Bien avant Tony Montana et la coke clinquante des années 80, il y eut Tony Camonte, immigré italien lancé à l’assaut de Chicago. Scarface, réalisé par Howard Hawks en 1932, n’est pas seulement un film de gangsters fondateur : c’est un miroir tendu à l’Amérique de la Prohibition, de la violence et du capitalisme sauvage. Produit par Howard Hughes et écrit en onze jours par Ben Hecht, ce film en noir et blanc s’inspire directement de la trajectoire d’Al Capone, dont la légende gangrenait déjà l’imaginaire collectif.

Scarface (1932)

Classique absolu et scandale originel

Sorti avant l’entrée en vigueur du Code Hays, Scarface se heurte immédiatement aux ligues de moralité et aux censeurs. On l’accuse de glorifier le crime, d’encourager l’immigration italienne à se tourner vers la violence, de présenter un gangster comme un modèle de réussite.

Scarface (1932)

Résultat : une sortie retardée de plus d’un an, un titre modifié (Scarface: The Shame of a Nation), une introduction moralisatrice ajoutée de force et même… une fin alternative où Tony se rend à la police pour expier ses fautes. Certaines projections imposeront ces modifications, d’autres diffuseront la version originale – preuve que l’Amérique n’en avait pas fini avec ses propres contradictions.

Scarface (1932)

L’ironie est mordante : censuré pour son supposé pouvoir d’influence, Scarface finira par devenir l’un des films les plus influents de l’histoire du cinéma criminel, cité par des générations de cinéastes, de De Palma à Scorsese, et inscrit en 1994 au National Film Registry comme œuvre patrimoniale majeure.

Scarface (1932)

Objet politique déguisé

Ce que montre Scarface, c’est moins la glorification du crime que sa logique interne. L’Amérique de l’entre-deux-guerres a créé Tony Camonte : la Prohibition, l’explosion urbaine, la corruption, la misère des migrants. Tony ne fait que jouer avec les règles d’un système qui récompense les plus impitoyables. Son ascension est une parabole brutale sur la compétition capitaliste, et sa chute – sous un panneau publicitaire proclamant “The World Is Yours” – un commentaire acerbe sur le rêve américain.
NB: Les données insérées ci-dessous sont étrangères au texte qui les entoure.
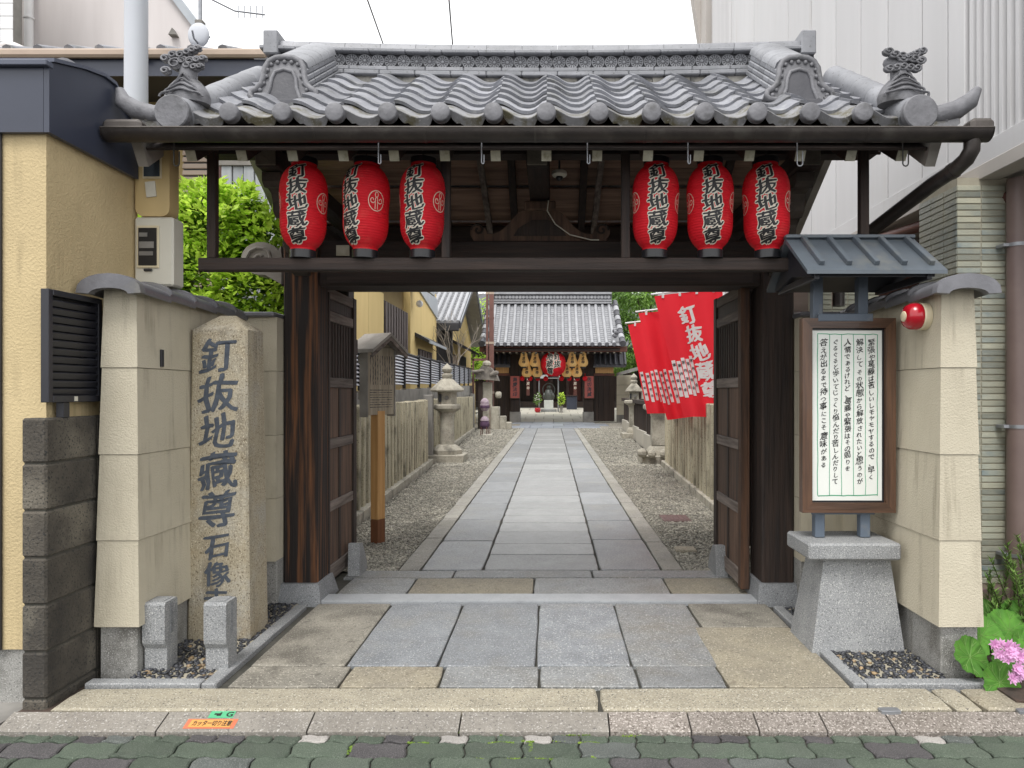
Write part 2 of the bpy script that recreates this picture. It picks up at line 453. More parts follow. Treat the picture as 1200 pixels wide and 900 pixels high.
    gs('ink_soft', (.05, .06, .07), (.035, .04, .05), scale=20, rough=.7)
    gs('green_ink', (.06, .36, .19), (.05, .30, .16), scale=20, rough=.6)
    gs('lantern_red', (.86, .020, .036), (.72, .016, .03), scale=5, rough=.62, spec=.3, rnd=.06, stain=((.80, .06, .06), 7, .55, .75), trans=.35)
    gs('lantern_yellow', (.90, .66, .28), (.84, .58, .22), scale=4, rough=.5, trans=.45, rnd=.1)
    gs('letter_white', (.74, .68, .58), (.68, .62, .52), scale=9, rough=.6)
    gs('letter_black', (.010, .010, .012), (.014, .013, .014), scale=9, rough=.5)
    gs('crest', (.74, .45, .36), (.68, .40, .32), scale=9, rough=.6)
    gs('black_plastic', (.014, .015, .018), (.02, .02, .022), scale=9, rough=.3)
    gs('red_gloss', (.40, .006, .016), (.36, .006, .015), scale=3, rough=.22, coat=.4)
    gs('cream_plastic', (.68, .60, .42), (.63, .55, .38), scale=3, rough=.5)
    gs('banner_red', (.80, .018, .034), (.72, .015, .03), scale=1.6, rough=.75, trans=.32)
    gs('banner_white', (.76, .73, .72), (.68, .65, .64), scale=8, rough=.8, trans=.2)
    gs('sign_red', (.46, .12, .10), (.40, .10, .085), scale=3, rough=.7)
    gs('sticker_green', (.10, .44, .22), (.09, .40, .20), scale=4, rough=.5)
    gs('sticker_orange', (.66, .32, .09), (.60, .29, .08), scale=4, rough=.5)
    gs('sticker_edge', (.62, .17, .09), (.58, .15, .08), scale=4, rough=.5)
    # plants
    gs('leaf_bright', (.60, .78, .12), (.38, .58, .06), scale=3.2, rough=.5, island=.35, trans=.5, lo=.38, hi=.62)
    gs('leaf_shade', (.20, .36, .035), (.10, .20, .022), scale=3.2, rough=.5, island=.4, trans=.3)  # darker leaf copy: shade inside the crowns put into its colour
    gs('leaf_willow', (.27, .44, .10), (.14, .26, .06), scale=.5, rough=.55, island=.45, trans=.35, lo=.38, hi=.62)
    gs('vein', (.16, .30, .07), (.13, .25, .055), scale=14, rough=.6)
    gs('leaf_gera', (.085, .225, .03), (.05, .145, .02), scale=14, rough=.7, rnd=.25, trans=.06, spec=.25)
    gs('leaf_herb', (.20, .34, .07), (.11, .21, .045), scale=8, rough=.6, island=.4, trans=.25)
    gs('petal', (.82, .52, .76), (.74, .36, .64), scale=30, rough=.6, trans=.25, rnd=.1)
    gs('bark', (.10, .075, .055), (.055, .04, .03), scale=4, rough=.95, bump=.8, bscale=20, stretch=(4, 4, 1))
    gs('soil', (.075, .05, .038), (.04, .03, .024), scale=12, rough=1, bump=1, bscale=40)
    gs('bare_twig', (.30, .27, .23), (.22, .19, .16), scale=8, rough=.9)
    # inner precinct
    gs('fence_stone', (.50, .455, .33), (.35, .315, .23), scale=2.2, rough=.9, bump=.5, bscale=40, stretch=(3, 3, .5), rnd=.14, stain=((.13, .12, .085), 2.2, .54, .72), speck=((.16, .145, .11), 60, .58, .7))
    gs('rough_rock', (.20, .18, .155), (.10, .09, .08), scale=6, rough=.95, bump=1.0, bscale=25, rnd=.2)
    gs('lantern_stone', (.46, .43, .355), (.33, .305, .25), scale=5, rough=.9, bump=.6, bscale=40, stain=((.15, .14, .115), 3, .53, .72), speck=((.16, .15, .13), 60, .58, .7))
    gs('concrete', (.26, .25, .23), (.19, .18, .165), scale=2, rough=.9, stain=((.13, .125, .115), 1.5, .5, .7), rnd=.08)
    gs('slat_fence', (.15, .16, .22), (.12, .13, .18), scale=2, rough=.28, metal=.3)
    gs('slat_sky_sheen', (.62, .64, .70), (.55, .57, .62), scale=2, rough=.4)  # white sky reflection on the dark slats put into their colour
    gs('wall_yellow', (.71, .54, .24), (.65, .49, .21), scale=1, rough=.85, rnd=.05, stretch=(2, 2, .4))
    gs('wall_ochre', (.32, .235, .10), (.28, .20, .09), scale=1, rough=.85)
    gs('trim_dark', (.03, .03, .034), (.02, .02, .024), scale=3, rough=.5)
    gs('trim_grey', (.40, .43, .46), (.34, .37, .40), scale=2, rough=.45)
    gs('louver', (.10, .075, .068), (.075, .055, .05), scale=3, rough=.6, rnd=.08)
    gs('glass', (.05, .06, .07), (.04, .05, .06), scale=3, rough=.06, spec=.8)
    gs('purple', (.11, .055, .11), (.06, .03, .065), scale=9, rough=.7)
    gs('purple_pale', (.40, .33, .36), (.28, .20, .26), scale=12, rough=.7)
    gs('hall_dark', (.03, .02, .018), (.055, .03, .025), scale=.8, rough=.8)
    gs('hall_red', (.10, .03, .022), (.07, .022, .018), scale=1, rough=.7)
    gs('court', (.52, .49, .42), (.44, .415, .36), scale=.6, rough=.7, rnd=.08)
    gs('wet_stone', (.33, .36, .40), (.26, .285, .32), scale=.8, rough=.32, rnd=.12)
    gs('bronze', (.14, .145, .14), (.08, .085, .08), scale=8, rough=.45, metal=.5)
    gs('drain', (.14, .085, .08), (.10, .06, .055), scale=9, rough=.7)
defmats()
K = MAT
_b = K['lantern_yellow'].node_tree.nodes['Principled BSDF']      # faint glow added to the yellow lantern paper to brighten it
_b.inputs['Emission Color'].default_value = (1, .70, .32, 1)
_b.inputs['Emission Strength'].default_value = .10

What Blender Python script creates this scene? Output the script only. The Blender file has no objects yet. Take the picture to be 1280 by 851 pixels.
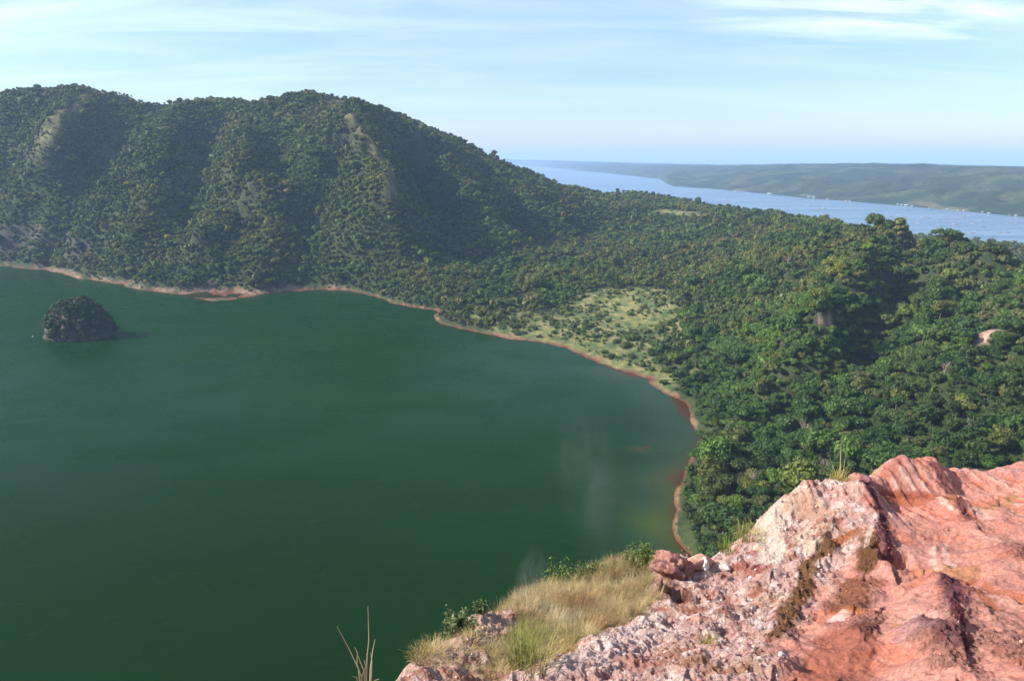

Le film dit aussi beaucoup sur le regard porté sur les étrangers : Tony est un “autre” qu’on accuse d’apporter la criminalité, alors même que son succès repose sur les failles et les hypocrisies de la société qui l’accueille. En cela, Scarface n’est pas qu’un polar : c’est une radiographie d’un pays en crise, où la violence économique et la violence des rues ne font qu’une.

Source d’inspiration Rôliste ?

Pour un·e meneur·se, Scarface est un canevas prêt à l’emploi.

  • Structure narrative : montée en puissance, trahisons, paranoïa, isolement, chute.
  • Décor : Chicago 1920, Prohibition, rackets, bootlegging, guerre des gangs.
  • Personnages types : le parrain vieillissant, le bras droit ambitieux, la sœur libre et scandaleuse, l’amante fatale.
  • Thématiques à explorer : l’ambition qui dévore, la loyauté qui se fissure, la violence comme moteur social.

Dans un Appel de Cthulhu contemporain ou une campagne pulp, Tony Camonte peut servir de modèle pour un antagoniste obsédé par sa propre ascension. Dans un jeu plus réaliste, il peut devenir un miroir de l’Amérique : un symbole d’intégration ratée, d’avidité, de chute.